Source? US looks to be #2 on overall CO2 emissions (China is double what US outputs), if you sort by per capita (per person), US is not the top by far (16th): https://www.worldometers.info/co2-emissions/co2-emissions-pe...

No, you have to take in account energy usage and pollution attributed to the consumer of at the end of the production chain.

E.g. if you import a phone from China you have to account for the energy usage and pollution as yours.


Do you have a reference to a list which does that calculation?

All the other states at the to of that carbon per capita list also seem like they're highly dependent on imports, possibly more than the US, so I'd expect that many of the factors you describe also apply to them. The gulf states also have to get their phones from abroad.


That basically blames US consumers for Chinese policy and environmental practices - how is a US consumer going to force China to stop using coal powerplants?

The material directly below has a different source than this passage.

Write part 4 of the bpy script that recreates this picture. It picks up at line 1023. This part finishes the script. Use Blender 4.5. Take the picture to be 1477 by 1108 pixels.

The choice/substitution argument doesn’t work when there are no practical alternatives. This is why climate change and pollution are not individual choices, but a global imperative. Anything short of global coordinated action to mitigate won’t work (and won’t be enough). What individuals can do is put pressure on their officials and buy sensibly when choice is there.


> That basically blames US consumers for Chinese policy

Not at all, this is not personal consumer's choice. Consumers can only make efforts to fight consumerism and push for political change.